Material:
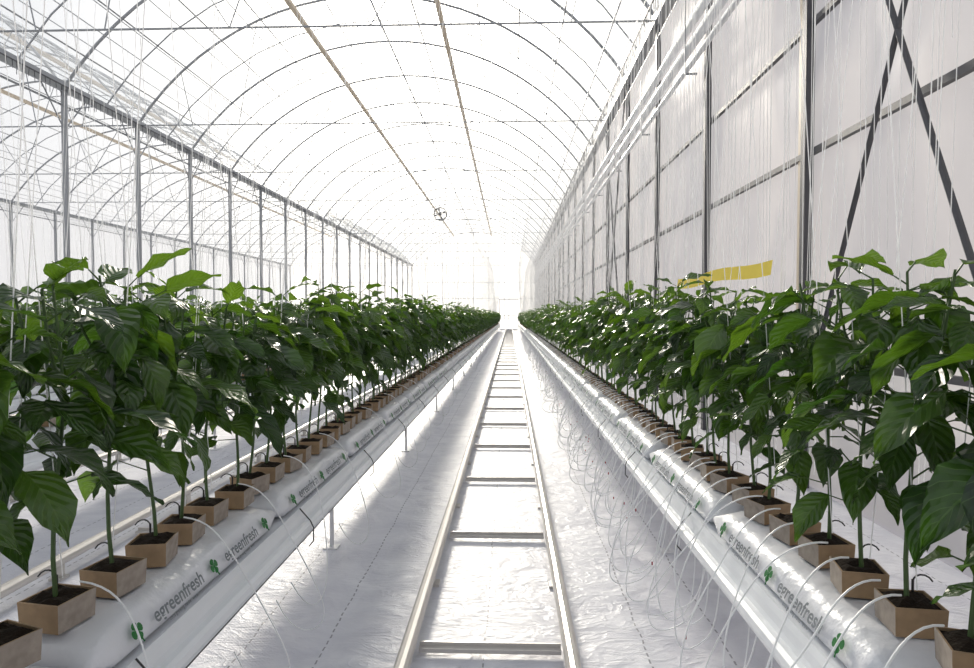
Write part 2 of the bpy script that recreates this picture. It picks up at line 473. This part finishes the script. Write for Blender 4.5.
def arcpts(xl,xr,n=24,z0=EAVE,z1=RIDGE):
    hs=(xr-xl)/2; rise=z1-z0; Rr=(hs*hs+rise*rise)/(2*rise); cx=(xl+xr)/2; cz=z1-Rr
    a=math.asin(hs/Rr); return [(cx+Rr*math.sin(-a+2*a*i/n),cz+Rr*math.cos(-a+2*a*i/n)) for i in range(n+1)]
def arch_at(u,xl,xr):
    P=arcpts(xl,xr,200); k=int(u*200); return P[k]
for nm,(xl,xr) in(('ceiling',(XL,XR)),('ceiling',(XLL,XL))):
    c=MB(); P=arcpts(xl,xr,32)
    for y in(Y0,YEND):
        for px,pz in P: c.v.append(Vector((px,y,pz+.035))); c.age.append(.3)
    n=len(P)
    for k in range(n-1): c.f.append((k,k+1,n+k+1,n+k)); c.m.append(c.mi(M_roof))
    c.obj(nm,True)
fr=MB()
for (xl,xr) in((XL,XR),(XLL,XL)):
    P=arcpts(xl,xr,24)
    for i in range(NF+1):
        y=Y0+S*i
        fr.path([(a,y,z) for a,z in P],.026,M_steel,6)
        if i<NF: fr.path([(a,y+S/2,z) for a,z in P[::2]],.014,M_steel,4)
        if i%2==1:
            fr.tube((xl,y,EAVE),(xr,y,EAVE),.015,M_steel,6)
            for (u0,u1) in((.12,.12),(.30,.22),(.30,.40),(.5,.40),(.5,.60),(.70,.60),(.70,.78),(.88,.88)):
                q=P[int(round(u0*24))]; fr.tube((xl+(xr-xl)*u1,y,EAVE),(q[0],y,q[1]),.010,M_steel,4)
    for u in(.06,.14,.22,.30,.42,.58,.70,.78,.86,.94):
        q=arch_at(u,xl,xr); fr.tube((q[0],Y0,q[1]-.03),(q[0],YEND,q[1]-.03),.015,M_steel,5)
    for u in(.365,.625):
        q=arch_at(u,xl,xr); fr.box((q[0],(Y0+YEND)/2,q[1]-.09),(.10,YEND-Y0,.08),M_cream)
    q=arch_at(.5,xl,xr); fr.tube((q[0],Y0,q[1]-.03),(q[0],YEND,q[1]-.03),.026,M_steel,6)
for x in(XL,XLL):
    fr.box((x,(Y0+YEND)/2,EAVE+.02),(.22,YEND-Y0,.10),M_steel)
    fr.tube((x,Y0,EAVE-.32),(x,YEND,EAVE-.32),.02,M_steel,5)
fr.box((XR,(Y0+YEND)/2,EAVE),(.16,YEND-Y0,.14),M_steel)
for x in(XL,XLL):
    for i in range(NF+1):
        y=Y0+S*i; fr.box((x,y,EAVE/2),(.07,.08,EAVE),M_steel)
        for sy in(-1,1): fr.tube((x,y,EAVE-.75),(x,y+sy*.6,EAVE-.05),.012,M_steel,4)
for x in(XL+1.6,XL+3.3,XL+5.0,XL+6.7,XR-1.65):
    fr.tube((x,Y0,EAVE+.03),(x,YEND,EAVE+.03),.006,M_steel,4)
GF=fr.obj('greenhouse_frame')

w=MB(); w.poly([(XR+.06,Y0,0),(XR+.06,YEND,0),(XR+.06,YEND,EAVE),(XR+.06,Y0,EAVE)],M_wall); w.obj('wall_right')
w=MB(); w.poly([(XLL-.06,Y0,0),(XLL-.06,YEND,0),(XLL-.06,YEND,EAVE),(XLL-.06,Y0,EAVE)],M_wallL); w.obj('wall_left')
w=MB()
for xl,xr in((XL,XR),(XLL,XL)):
    P=arcpts(xl,xr,24); w.poly([(xl,YEND,0)]+[(a,YEND,z) for a,z in P]+[(xr,YEND,0)],M_wallB)
w.obj('wall_back')
e=MB()
for xl,xr in((XL,XR),(XLL,XL)):
    for k in range(1,8):
        x=xl+(xr-xl)*k/8; z=arch_at(k/8,xl,xr)[1]; e.tube((x,YEND-.06,0),(x,YEND-.06,z),.03,M_pale,4)
    for z in(1.0,2.6,3.9,EAVE): e.tube((xl,YEND-.08,z),(xr,YEND-.08,z),.03,M_pale,4)
e.obj('trim_back')  # gable members coloured light so distance haze is painted in
d=MB(); dx=-.1
for x in(-.75,.75): d.box((dx+x,YEND-.14,1.25),(.06,.06,2.5),M_pale)
d.box((dx,YEND-.14,2.5),(1.6,.06,.07),M_pale); d.box((dx,YEND-.14,.06),(1.4,.05,.12),M_pale); d.box((dx,YEND-.14,1.2),(1.4,.05,.05),M_pale); d.box((dx,YEND-.14,1.25),(.05,.05,2.4),M_pale)
d.obj('door_1')  # door frame kept light too, washed-out far end put into its colour

rw=MB()
for i in range(NF+1):
    y=Y0+S*i
    rw.box((XR,y,EAVE/2),(.06,.07,EAVE),M_dark)
    rw.box((XR+.03,y+.13,EAVE/2),(.04,.07,EAVE),M_cream)
for z in(.9,2.32,3.20): rw.box((XR+.02,(Y0+YEND)/2,z),(.035,YEND-Y0,.04),M_dark)
rw.box((XR+.02,(Y0+YEND)/2,4.6),(.035,YEND-Y0,.04),M_steel)
for a in(2.3,11.5,25.3):
    for z0_,z1_ in((.15,5.1),(5.1,.35)):
        rw.tube((XR-.05,a,z0_),(XR-.05,a+S,z1_),.017,M_dark,6)
o=rw.obj('side_frame'); o.parent=GF
wp=MB()
for x,z,r in((XR-.16,4.02,.05),(XR-.14,4.28,.045),(XR-.18,3.80,.028)):
    wp.tube((x,Y0+.1,z),(x,YEND-.3,z),r,M_white,12)
for i in range(1,NF):
    y=Y0+S*i+.08; wp.box((XR-.15,y,3.74),(.12,.02,.02),M_steel); wp.tube((XR-.215,y,3.74),(XR-.215,y,4.5),.008,M_steel,4)
o=wp.obj('heating_pipes')

# ------------------------------------------------------------ strings & wires
def wires(xs,z): 
    m=MB()
    for x in xs: m.tube((x,Y0,z),(x,YEND-.1,z),.005,M_steel,4)
    return m
st=wires((ROWR-.28,ROWR+.30,ROWL-.28,ROWL+.28),4.35)
k=0;y=.62
while y<46:
    for x in(ROWL,ROWR):
        top=x+(.28 if k%2 else -.28)+(.01 if x>0 else 0)
        st.tube((x,y,.66),(top,y+U(-.04,.04),4.35),.0014 if y<6 else .0022,M_string,3)
        if k%2: st.tube((x,y+.05,.9),(x+(.28 if (k//2)%2 else -.28),y+U(-.1,.14),4.35),.0011 if y<6 else .0018,M_string,3)
    k+=1; y+=.168
st.obj('support_strings')
st=wires((1.42,1.75),4.5)
y=.8
while y<46:
    for x in(1.42,1.75):
        z=U(.6,2.2) if R()<.5 else .5
        st.tube((x+U(-.08,.08),y+U(-.1,.1),z),(x,y,4.5),.0021,M_string,3)
    y+=U(.07,.18)
st.obj('hanging_twine')
for x0_ in(-2.64,-4.36,-6.08,-9.5,-11.2,-12.9,-14.6):
    st=wires((x0_-.2,x0_+.2),4.35); y=1
    while y<46:
        st.tube((x0_,y,.7),(x0_+(.2 if R()<.5 else -.2),y+U(-.1,.1),4.35),.0025,M_string,3); y+=.3
    st.obj('support_strings')
fg=MB()
for x,z in((XL+.12,EAVE-.02),(XR-.25,EAVE-.1)):
    y=1.5
    fg.tube((x,Y0,z),(x,YEND-.1,z),.012,M_dark,4)
    while y<50:
        l=U(.12,.30); fg.tube((x,y,z),(x+U(-.02,.02),y+U(-.02,.02),z-l),.006,M_dark,3)
        y+=U(.05,.16)
o=fg.obj('string_hooks'); o.parent=GF

# yellow sticky trap
ys=MB(); yx=1.28
n=10
for i in range(n):
    a=3.25+1.8*i/n; b=3.25+1.8*(i+1)/n
    f_=lambda q: 1.405+.010*math.sin(q*5)
    ys.poly([(yx,a,f_(a)),(yx,b,f_(b)),(yx+.01,b,f_(b)+.075),(yx+.01,a,f_(a)+.075)],M_yellow)
for q in(3.3,4.15,5.0): ys.tube((yx+.01,q,1.46),(yx+.01,q,4.5),.0015,M_string,3)
ys.tube((yx+.01,3.2,4.5),(yx+.01,5.3,4.5),.004,M_steel,4)
ys.obj('yellow_sticky_trap')

# fan
fa=MB(); fx,fy,fz_=-2.85,26.5,5.35
for r,yy in((.26,0),(.26,.22)):
    pts=[(fx+r*math.cos(2*math.pi*k/20),fy+yy,fz_+r*math.sin(2*math.pi*k/20)) for k in range(21)]; fa.path(pts,.014,M_dark,5)
for k in range(20):
    a=2*math.pi*k/20;b=2*math.pi*(k+1)/20
    fa.poly([(fx+.25*math.cos(a),fy,fz_+.25*math.sin(a)),(fx+.25*math.cos(b),fy,fz_+.25*math.sin(b)),(fx+.25*math.cos(b),fy+.22,fz_+.25*math.sin(b)),(fx+.25*math.cos(a),fy+.22,fz_+.25*math.sin(a))],M_dark)
for k in range(4):
    a=k*math.pi/2+.3; ca,sa=math.cos(a),math.sin(a)
    fa.poly([(fx,fy+.05,fz_),(fx+.23*ca-.05*sa,fy+.05,fz_+.23*sa+.05*ca),(fx+.23*ca+.05*sa,fy+.15,fz_+.23*sa-.05*ca)],M_dark)
fa.tube((fx,fy-.02,fz_),(fx,fy+.2,fz_),.06,M_dark,8,cap=True)
fa.tube((fx-.2,fy+.1,fz_+.16),(fx-.2,fy+.1,RIDGE-.02),.01,M_steel,4); fa.tube((fx+.2,fy+.1,fz_+.16),(fx+.2,fy+.1,RIDGE-.02),.01,M_steel,4)
fa.obj('ventilation_fan')

# ------------------------------------------------------------ light
sd=Vector((-90,650,250)).normalized()
W=bpy.data.worlds.new('sky'); sc.world=W; W.use_nodes=True; nt=W.node_tree; nt.nodes.clear(); L=nt.links
out=nt.nodes.new('ShaderNodeOutputWorld'); bg=nt.nodes.new('ShaderNodeBackground')
tc=nt.nodes.new('ShaderNodeTexCoord'); nm=nt.nodes.new('ShaderNodeVectorMath'); nm.operation='NORMALIZE'; L.new(tc.outputs['Generated'],nm.inputs[0])
dt=nt.nodes.new('ShaderNodeVectorMath'); dt.operation='DOT_PRODUCT'; L.new(nm.outputs[0],dt.inputs[0]); dt.inputs[1].default_value=sd
dv=math_n(nt,'MAXIMUM',dt.outputs['Value'],0.0)
g1=math_n(nt,'MULTIPLY',math_n(nt,'POWER',dv,55.0),9.0)
g2=math_n(nt,'MULTIPLY',math_n(nt,'POWER',dv,7.0),.40)
gs=math_n(nt,'ADD',g1,g2)
sx=nt.nodes.new('ShaderNodeSeparateXYZ'); L.new(nm.outputs[0],sx.inputs[0])
mr=nt.nodes.new('ShaderNodeMapRange'); mr.inputs[1].default_value=-.15; mr.inputs[2].default_value=.6
L.new(sx.outputs[2],mr.inputs[0])
bc=nt.nodes.new('ShaderNodeMix'); bc.data_type='RGBA'; bc.inputs[6].default_value=(.72,.69,.69,1); bc.inputs[7].default_value=(.60,.64,.70,1); L.new(mr.outputs[0],bc.inputs[0])
gw=nt.nodes.new('ShaderNodeVectorMath'); gw.operation='SCALE'; gw.inputs[0].default_value=(1,.93,.80); L.new(gs,gw.inputs['Scale'])
ad=nt.nodes.new('ShaderNodeVectorMath'); ad.operation='ADD'; L.new(bc.outputs[2],ad.inputs[0]); L.new(gw.outputs[0],ad.inputs[1])
L.new(ad.outputs[0],bg.inputs[0]); bg.inputs[1].default_value=.88; L.new(bg.outputs[0],out.inputs[0])
sl=bpy.data.lights.new('sun','SUN'); sl.energy=4.6; sl.angle=math.radians(8); sl.color=(1,.92,.79)
so=bpy.data.objects.new('sun',sl); COL.objects.link(so); so.rotation_euler=sd.to_track_quat('Z','Y').to_euler(); so.location=(-5,40,20)

# ------------------------------------------------------------ camera
cd=bpy.data.cameras.new('camera'); cd.sensor_width=36; cd.lens=650/974*36; cd.clip_start=.02; cd.clip_end=400
co=bpy.data.objects.new('camera',cd); COL.objects.link(co); co.location=(0,0,H)
co.rotation_euler=(math.radians(90-1.62),0,math.radians(2.03)); sc.camera=co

Given request:
Output exactly the span of lines from the top of the listing through the line holding "GF=fr.obj('greenhouse_frame')", and leave every picture out.

Completed task:
Write part 2 of the bpy script that recreates this picture. It picks up at line 473. This part finishes the script. Write for Blender 4.5.
def arcpts(xl,xr,n=24,z0=EAVE,z1=RIDGE):
    hs=(xr-xl)/2; rise=z1-z0; Rr=(hs*hs+rise*rise)/(2*rise); cx=(xl+xr)/2; cz=z1-Rr
    a=math.asin(hs/Rr); return [(cx+Rr*math.sin(-a+2*a*i/n),cz+Rr*math.cos(-a+2*a*i/n)) for i in range(n+1)]
def arch_at(u,xl,xr):
    P=arcpts(xl,xr,200); k=int(u*200); return P[k]
for nm,(xl,xr) in(('ceiling',(XL,XR)),('ceiling',(XLL,XL))):
    c=MB(); P=arcpts(xl,xr,32)
    for y in(Y0,YEND):
        for px,pz in P: c.v.append(Vector((px,y,pz+.035))); c.age.append(.3)
    n=len(P)
    for k in range(n-1): c.f.append((k,k+1,n+k+1,n+k)); c.m.append(c.mi(M_roof))
    c.obj(nm,True)
fr=MB()
for (xl,xr) in((XL,XR),(XLL,XL)):
    P=arcpts(xl,xr,24)
    for i in range(NF+1):
        y=Y0+S*i
        fr.path([(a,y,z) for a,z in P],.026,M_steel,6)
        if i<NF: fr.path([(a,y+S/2,z) for a,z in P[::2]],.014,M_steel,4)
        if i%2==1:
            fr.tube((xl,y,EAVE),(xr,y,EAVE),.015,M_steel,6)
            for (u0,u1) in((.12,.12),(.30,.22),(.30,.40),(.5,.40),(.5,.60),(.70,.60),(.70,.78),(.88,.88)):
                q=P[int(round(u0*24))]; fr.tube((xl+(xr-xl)*u1,y,EAVE),(q[0],y,q[1]),.010,M_steel,4)
    for u in(.06,.14,.22,.30,.42,.58,.70,.78,.86,.94):
        q=arch_at(u,xl,xr); fr.tube((q[0],Y0,q[1]-.03),(q[0],YEND,q[1]-.03),.015,M_steel,5)
    for u in(.365,.625):
        q=arch_at(u,xl,xr); fr.box((q[0],(Y0+YEND)/2,q[1]-.09),(.10,YEND-Y0,.08),M_cream)
    q=arch_at(.5,xl,xr); fr.tube((q[0],Y0,q[1]-.03),(q[0],YEND,q[1]-.03),.026,M_steel,6)
for x in(XL,XLL):
    fr.box((x,(Y0+YEND)/2,EAVE+.02),(.22,YEND-Y0,.10),M_steel)
    fr.tube((x,Y0,EAVE-.32),(x,YEND,EAVE-.32),.02,M_steel,5)
fr.box((XR,(Y0+YEND)/2,EAVE),(.16,YEND-Y0,.14),M_steel)
for x in(XL,XLL):
    for i in range(NF+1):
        y=Y0+S*i; fr.box((x,y,EAVE/2),(.07,.08,EAVE),M_steel)
        for sy in(-1,1): fr.tube((x,y,EAVE-.75),(x,y+sy*.6,EAVE-.05),.012,M_steel,4)
for x in(XL+1.6,XL+3.3,XL+5.0,XL+6.7,XR-1.65):
    fr.tube((x,Y0,EAVE+.03),(x,YEND,EAVE+.03),.006,M_steel,4)
GF=fr.obj('greenhouse_frame')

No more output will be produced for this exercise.